*Directive*
Repeat, please, only the lines from the top of the data down to the line with "S2 = 1 / math.sqrt(2)"; include both of those lines.

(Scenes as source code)

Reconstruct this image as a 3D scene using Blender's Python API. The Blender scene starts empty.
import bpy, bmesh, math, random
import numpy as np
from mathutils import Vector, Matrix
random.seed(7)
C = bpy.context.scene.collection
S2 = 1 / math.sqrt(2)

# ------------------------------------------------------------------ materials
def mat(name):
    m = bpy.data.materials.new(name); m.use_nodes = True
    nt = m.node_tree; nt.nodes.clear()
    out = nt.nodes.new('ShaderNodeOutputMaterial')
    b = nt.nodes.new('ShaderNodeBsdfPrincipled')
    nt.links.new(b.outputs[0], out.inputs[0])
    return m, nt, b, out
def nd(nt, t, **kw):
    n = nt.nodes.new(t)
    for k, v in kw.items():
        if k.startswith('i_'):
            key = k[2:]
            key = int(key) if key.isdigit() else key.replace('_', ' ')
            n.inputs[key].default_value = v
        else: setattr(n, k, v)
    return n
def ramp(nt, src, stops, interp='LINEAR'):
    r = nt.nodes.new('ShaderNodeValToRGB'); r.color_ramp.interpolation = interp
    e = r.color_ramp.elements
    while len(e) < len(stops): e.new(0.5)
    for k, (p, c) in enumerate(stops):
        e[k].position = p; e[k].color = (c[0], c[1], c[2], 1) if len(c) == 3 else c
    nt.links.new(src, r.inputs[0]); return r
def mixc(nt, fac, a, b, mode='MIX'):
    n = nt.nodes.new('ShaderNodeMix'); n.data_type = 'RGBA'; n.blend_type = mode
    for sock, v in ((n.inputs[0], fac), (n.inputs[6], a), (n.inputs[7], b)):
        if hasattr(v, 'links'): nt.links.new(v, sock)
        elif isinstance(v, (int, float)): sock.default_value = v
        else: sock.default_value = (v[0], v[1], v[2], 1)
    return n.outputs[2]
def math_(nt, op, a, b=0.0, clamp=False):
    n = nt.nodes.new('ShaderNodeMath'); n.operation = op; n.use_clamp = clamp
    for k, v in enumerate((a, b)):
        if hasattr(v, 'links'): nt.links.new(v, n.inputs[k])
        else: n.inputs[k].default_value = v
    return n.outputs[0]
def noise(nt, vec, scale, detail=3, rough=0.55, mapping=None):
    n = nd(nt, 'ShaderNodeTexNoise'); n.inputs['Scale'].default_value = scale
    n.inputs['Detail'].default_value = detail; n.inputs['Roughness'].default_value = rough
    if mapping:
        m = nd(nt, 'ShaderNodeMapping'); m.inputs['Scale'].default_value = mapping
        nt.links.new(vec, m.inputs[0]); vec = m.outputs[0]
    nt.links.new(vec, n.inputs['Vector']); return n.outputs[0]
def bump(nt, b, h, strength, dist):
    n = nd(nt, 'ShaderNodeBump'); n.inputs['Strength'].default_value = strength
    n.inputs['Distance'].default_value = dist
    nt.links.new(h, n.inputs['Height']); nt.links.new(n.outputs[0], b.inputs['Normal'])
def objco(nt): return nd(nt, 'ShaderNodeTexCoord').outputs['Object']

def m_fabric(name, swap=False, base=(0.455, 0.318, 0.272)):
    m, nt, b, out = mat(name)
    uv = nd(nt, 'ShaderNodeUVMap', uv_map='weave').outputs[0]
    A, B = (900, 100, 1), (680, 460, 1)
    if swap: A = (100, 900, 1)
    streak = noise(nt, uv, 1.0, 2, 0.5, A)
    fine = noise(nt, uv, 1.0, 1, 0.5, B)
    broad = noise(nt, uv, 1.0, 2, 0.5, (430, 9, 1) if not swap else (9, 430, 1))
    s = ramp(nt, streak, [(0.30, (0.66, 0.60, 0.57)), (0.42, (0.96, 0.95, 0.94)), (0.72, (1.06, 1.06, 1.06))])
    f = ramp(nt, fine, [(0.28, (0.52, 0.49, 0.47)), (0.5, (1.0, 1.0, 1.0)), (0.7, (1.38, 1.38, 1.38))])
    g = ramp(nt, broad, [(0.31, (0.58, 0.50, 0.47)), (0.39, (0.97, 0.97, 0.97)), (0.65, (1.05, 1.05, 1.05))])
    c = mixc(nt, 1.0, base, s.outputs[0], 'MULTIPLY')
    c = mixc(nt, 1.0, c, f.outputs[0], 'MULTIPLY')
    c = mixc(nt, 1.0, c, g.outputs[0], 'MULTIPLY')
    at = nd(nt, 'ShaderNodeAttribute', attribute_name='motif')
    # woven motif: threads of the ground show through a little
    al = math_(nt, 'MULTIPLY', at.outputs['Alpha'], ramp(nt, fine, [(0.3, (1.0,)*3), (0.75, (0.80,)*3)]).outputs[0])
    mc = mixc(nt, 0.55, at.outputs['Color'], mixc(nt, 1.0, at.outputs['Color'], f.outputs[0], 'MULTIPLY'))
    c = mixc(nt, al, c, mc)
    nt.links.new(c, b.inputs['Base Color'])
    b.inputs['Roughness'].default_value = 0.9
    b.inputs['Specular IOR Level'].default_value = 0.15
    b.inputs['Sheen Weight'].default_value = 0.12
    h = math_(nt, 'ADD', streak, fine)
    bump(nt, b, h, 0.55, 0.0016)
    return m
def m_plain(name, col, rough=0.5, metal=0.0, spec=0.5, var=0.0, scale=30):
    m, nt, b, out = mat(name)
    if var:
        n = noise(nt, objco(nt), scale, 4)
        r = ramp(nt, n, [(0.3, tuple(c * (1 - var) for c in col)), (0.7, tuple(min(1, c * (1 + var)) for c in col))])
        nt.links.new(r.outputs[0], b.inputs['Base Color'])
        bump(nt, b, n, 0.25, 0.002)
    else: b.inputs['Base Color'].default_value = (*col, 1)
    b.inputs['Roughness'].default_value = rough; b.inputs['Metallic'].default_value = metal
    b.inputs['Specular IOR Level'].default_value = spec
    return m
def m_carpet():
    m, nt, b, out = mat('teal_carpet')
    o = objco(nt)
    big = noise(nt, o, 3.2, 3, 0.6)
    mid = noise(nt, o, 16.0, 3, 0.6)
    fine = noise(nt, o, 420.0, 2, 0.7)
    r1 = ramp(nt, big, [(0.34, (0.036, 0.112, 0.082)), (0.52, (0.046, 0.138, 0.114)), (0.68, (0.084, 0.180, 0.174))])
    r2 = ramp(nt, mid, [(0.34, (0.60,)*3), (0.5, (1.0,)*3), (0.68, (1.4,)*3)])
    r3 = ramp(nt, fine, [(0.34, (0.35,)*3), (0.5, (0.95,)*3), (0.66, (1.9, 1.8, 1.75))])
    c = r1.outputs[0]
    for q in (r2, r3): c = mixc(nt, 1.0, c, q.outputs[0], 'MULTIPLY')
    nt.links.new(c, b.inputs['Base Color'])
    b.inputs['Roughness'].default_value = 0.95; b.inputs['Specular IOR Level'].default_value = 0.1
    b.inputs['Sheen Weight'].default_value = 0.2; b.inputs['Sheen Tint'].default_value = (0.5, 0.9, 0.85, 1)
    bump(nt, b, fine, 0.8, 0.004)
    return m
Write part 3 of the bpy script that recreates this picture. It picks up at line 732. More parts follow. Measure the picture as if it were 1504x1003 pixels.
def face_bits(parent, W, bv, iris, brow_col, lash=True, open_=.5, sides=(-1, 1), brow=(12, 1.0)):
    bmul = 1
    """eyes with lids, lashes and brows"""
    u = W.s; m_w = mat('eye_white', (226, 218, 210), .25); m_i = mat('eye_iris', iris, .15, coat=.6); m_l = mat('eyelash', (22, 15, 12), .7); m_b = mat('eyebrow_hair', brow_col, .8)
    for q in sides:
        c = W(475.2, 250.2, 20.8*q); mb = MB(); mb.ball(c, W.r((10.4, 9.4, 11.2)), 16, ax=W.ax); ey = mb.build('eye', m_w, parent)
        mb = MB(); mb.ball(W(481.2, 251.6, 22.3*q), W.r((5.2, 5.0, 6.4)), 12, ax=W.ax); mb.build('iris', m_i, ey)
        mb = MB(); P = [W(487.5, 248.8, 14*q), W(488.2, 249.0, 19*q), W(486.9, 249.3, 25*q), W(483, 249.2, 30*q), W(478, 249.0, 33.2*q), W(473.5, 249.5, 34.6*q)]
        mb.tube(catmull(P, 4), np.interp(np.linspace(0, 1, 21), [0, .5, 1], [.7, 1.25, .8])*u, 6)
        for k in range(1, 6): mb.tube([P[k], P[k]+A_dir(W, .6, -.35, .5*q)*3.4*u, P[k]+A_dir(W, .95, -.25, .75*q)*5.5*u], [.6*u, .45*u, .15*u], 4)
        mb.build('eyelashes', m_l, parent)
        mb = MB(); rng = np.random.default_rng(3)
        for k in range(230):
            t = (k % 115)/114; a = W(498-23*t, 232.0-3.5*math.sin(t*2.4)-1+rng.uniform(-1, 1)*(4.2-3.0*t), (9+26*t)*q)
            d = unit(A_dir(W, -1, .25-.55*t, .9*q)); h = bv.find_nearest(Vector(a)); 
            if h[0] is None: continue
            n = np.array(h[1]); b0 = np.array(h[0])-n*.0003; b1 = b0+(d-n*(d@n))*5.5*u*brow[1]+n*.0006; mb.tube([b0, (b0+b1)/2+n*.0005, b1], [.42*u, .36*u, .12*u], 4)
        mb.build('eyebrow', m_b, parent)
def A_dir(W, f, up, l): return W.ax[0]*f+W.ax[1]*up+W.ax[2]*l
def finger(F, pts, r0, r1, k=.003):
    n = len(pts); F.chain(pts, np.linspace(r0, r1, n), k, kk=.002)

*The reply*
Reconstruct this image as a 3D scene using Blender's Python API. The Blender scene starts empty.
import bpy, bmesh, math, random
import numpy as np
from mathutils import Vector, Matrix
random.seed(7)
C = bpy.context.scene.collection
S2 = 1 / math.sqrt(2)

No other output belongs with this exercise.